I spoke last fall at the Google Analytics Summit in Mountain View, and couldn’t help being impressed with the pace of change at both Google and the marketing profession in general. As an aside, it struck me that Google today is much like AT&T in its prime: a near-monopoly (though unlike AT&T, not a regulated monopoly) in search and search advertising, strong product development (AT&T invented Unix and tons of telecom innovations, Google invented or acquired MapReduce, Android, StreetView, driverless cars, Glass, etc.), and a lot of really smart people (AT&T had Bell Labs, Google has them scattered all over). Both companies are quite analytical; almost every decision at Google is data-based, and AT&T pretty much invented database marketing.
There are, of course, a lot of differences too: Google has a much more fun culture (love those colorful bikes for getting around the campus, the great food, the playful atmosphere), and of course it’s impossible to say whether the 15-year-old Google can continue to be successful (or somewhat successful, as I would grade AT&T lately) for the 140 years or so that AT&T has been around.
The other major difference is the pace of change for the two organizations and their customers.
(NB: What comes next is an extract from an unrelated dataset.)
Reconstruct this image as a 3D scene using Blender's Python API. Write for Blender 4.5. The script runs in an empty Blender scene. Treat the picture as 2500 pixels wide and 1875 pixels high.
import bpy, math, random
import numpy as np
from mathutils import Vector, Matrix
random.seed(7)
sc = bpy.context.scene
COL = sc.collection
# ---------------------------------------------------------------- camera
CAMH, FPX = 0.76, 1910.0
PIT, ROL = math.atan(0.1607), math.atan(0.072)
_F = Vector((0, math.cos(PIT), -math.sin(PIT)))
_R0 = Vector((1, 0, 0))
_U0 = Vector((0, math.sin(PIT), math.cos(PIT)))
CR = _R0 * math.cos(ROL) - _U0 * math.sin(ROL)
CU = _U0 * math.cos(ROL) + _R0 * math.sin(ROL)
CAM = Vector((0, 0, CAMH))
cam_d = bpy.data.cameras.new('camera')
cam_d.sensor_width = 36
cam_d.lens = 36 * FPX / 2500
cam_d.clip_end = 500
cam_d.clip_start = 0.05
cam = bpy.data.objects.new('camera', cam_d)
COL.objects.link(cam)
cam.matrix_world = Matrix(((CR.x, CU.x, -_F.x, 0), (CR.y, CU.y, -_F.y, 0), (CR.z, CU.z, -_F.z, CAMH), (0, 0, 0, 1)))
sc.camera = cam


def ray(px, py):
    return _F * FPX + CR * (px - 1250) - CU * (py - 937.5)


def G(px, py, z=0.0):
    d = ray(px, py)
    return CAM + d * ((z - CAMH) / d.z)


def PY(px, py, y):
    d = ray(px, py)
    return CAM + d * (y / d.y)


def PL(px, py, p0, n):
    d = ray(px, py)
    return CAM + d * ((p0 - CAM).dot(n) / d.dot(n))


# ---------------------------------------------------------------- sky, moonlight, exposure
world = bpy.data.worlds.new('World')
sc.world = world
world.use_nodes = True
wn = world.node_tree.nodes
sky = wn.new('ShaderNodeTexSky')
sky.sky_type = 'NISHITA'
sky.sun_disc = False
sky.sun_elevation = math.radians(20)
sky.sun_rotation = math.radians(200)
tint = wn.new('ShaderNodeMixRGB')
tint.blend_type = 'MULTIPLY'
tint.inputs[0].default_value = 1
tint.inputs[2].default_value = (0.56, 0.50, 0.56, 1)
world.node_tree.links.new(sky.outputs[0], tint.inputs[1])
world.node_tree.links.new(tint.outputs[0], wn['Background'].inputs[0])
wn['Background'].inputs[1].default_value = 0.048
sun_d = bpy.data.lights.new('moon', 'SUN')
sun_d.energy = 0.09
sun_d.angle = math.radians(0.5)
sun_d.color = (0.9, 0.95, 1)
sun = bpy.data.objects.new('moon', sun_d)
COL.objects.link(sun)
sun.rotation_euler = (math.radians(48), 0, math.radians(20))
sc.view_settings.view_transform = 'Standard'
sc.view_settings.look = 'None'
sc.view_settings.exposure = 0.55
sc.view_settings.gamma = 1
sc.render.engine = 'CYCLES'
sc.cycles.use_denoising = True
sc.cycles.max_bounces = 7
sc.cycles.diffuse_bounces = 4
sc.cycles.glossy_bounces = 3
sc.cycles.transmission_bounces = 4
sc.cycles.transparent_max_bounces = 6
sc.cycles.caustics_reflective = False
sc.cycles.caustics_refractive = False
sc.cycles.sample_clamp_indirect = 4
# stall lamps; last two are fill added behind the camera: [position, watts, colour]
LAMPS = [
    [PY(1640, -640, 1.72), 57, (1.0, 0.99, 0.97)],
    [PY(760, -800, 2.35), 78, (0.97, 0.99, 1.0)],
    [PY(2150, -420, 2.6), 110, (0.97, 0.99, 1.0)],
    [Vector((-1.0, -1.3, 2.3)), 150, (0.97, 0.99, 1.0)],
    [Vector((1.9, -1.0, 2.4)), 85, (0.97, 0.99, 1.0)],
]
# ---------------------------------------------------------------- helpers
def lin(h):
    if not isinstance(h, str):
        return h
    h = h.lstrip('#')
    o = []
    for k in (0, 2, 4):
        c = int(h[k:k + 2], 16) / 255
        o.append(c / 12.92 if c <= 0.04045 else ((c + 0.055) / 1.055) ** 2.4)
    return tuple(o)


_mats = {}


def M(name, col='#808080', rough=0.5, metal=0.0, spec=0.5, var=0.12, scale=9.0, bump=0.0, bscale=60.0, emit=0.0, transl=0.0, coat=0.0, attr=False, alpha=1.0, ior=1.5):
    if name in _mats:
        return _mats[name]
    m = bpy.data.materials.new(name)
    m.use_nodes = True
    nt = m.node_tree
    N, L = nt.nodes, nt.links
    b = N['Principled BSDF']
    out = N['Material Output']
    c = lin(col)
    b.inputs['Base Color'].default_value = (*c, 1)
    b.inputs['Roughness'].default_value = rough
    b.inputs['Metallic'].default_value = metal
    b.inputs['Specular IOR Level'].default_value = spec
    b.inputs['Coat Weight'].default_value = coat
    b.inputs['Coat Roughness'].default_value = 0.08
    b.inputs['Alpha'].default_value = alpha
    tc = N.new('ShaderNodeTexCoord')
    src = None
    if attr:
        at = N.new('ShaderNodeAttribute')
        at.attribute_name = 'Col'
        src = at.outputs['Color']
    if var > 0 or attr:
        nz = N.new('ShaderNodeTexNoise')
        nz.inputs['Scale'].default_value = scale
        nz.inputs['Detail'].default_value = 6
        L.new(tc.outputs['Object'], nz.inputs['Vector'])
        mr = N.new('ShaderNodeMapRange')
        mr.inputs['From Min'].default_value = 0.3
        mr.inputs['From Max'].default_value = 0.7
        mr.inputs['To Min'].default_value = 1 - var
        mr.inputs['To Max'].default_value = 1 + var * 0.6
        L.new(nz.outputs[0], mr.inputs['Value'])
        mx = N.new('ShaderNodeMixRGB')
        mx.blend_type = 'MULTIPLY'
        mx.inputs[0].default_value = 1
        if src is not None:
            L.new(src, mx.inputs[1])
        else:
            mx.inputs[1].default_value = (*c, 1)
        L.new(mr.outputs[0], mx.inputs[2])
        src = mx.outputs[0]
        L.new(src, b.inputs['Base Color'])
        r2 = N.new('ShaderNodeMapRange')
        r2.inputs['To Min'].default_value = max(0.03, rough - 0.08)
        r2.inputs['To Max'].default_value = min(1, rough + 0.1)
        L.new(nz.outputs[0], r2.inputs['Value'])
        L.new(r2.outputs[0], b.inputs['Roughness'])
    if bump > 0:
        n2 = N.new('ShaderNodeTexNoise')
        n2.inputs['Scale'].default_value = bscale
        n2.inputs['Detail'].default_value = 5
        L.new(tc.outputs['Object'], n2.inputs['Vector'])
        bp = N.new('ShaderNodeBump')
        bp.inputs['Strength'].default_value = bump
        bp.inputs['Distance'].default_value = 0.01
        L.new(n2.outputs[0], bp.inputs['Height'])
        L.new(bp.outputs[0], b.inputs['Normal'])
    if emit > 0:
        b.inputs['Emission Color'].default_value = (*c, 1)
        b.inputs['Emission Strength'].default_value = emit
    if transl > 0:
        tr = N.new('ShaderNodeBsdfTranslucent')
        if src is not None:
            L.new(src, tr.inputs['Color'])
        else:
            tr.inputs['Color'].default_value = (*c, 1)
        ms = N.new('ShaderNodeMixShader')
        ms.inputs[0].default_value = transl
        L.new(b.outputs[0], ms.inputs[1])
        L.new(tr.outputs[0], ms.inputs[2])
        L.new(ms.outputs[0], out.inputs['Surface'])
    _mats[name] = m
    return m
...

AT&T went through a massive set of changes around the turn of the 20th century, as it was building out the telephone network and users were growing at an exponential rate. In the 21st century, however, it seems to be drifting. Its only fast-growth business is AT&T Wireless, which was spun out into a separate company in 2001.
Google, however, is sitting on a volcano. Its markets and products are growing at a dizzying pace. Google Analytics, a tool for monitoring website traffic and digital marketing activity, is a great illustration of the changes taking place in the marketing world, and of Google’s success at adapting to them.
Some figures for changes in the recent past that were described at the conference include:
2.7 billion Internet users—up from 1.5 billion 3 years ago ;
4 billion videos watched on YouTube every day, up from 2 billion three years ago;
Mobile media consumption up 500% in 3 years;
300% increase in video ads in the past year;
200% increase in “programmatic buying” (algorithm-based matching of ads with websites and users) of digital ads in the past year.
No numbers can easily describe it, but there is also incredible change in the marketing technology environment. CRM, web analytics, campaign management, social media management, and database marketing are all merging and recombining. All of these software domains are trying to master multi-channel, multi-screen consumer activity.
Google, for its part, is certainly keeping up with the pace. They paid me to speak, but no speaking fee could make me say something about them I don’t believe. Over the past year the company has launched 70 sub-products or features within the Google Analytics family. Product managers have decided they might be moving too fast for customers, so they only announced 14 new capabilities at this session. Google Analytics has gone from being a free, but not terribly impressive, offering to being a strong competitor for Adobe and IBM in this market. I doubt that AT&T ever moved quite so quickly with a single product family.
Given the rapid changes in digital marketing, Google could do nothing less if it wants to stay on top of them. However, all of this rapid evolution is tough on customers and their marketing quants and technologists. Forget actually implementing anything—it’s a full-time job just keeping up with what’s available in the marketplace. I have a lot of respect for the web analytics professionals at the conference, although the change in their worlds is just beginning. There will be not only continued evolution in technology, but also in the organizational structures and capabilities required to pull off an integrated view of customers in this crazy era.
It’s an exciting time to be a marketer, and I’m sure it’s an exciting time to be at Google too. But even the management team of Google Analytics is surprised at the level of change. Paul Maret, the founder of Urchin—the company acquired by Google that became Google Analytics—and now its VP of Engineering, said that he can’t believe the pace of change. So imagine how the rest of the world feels!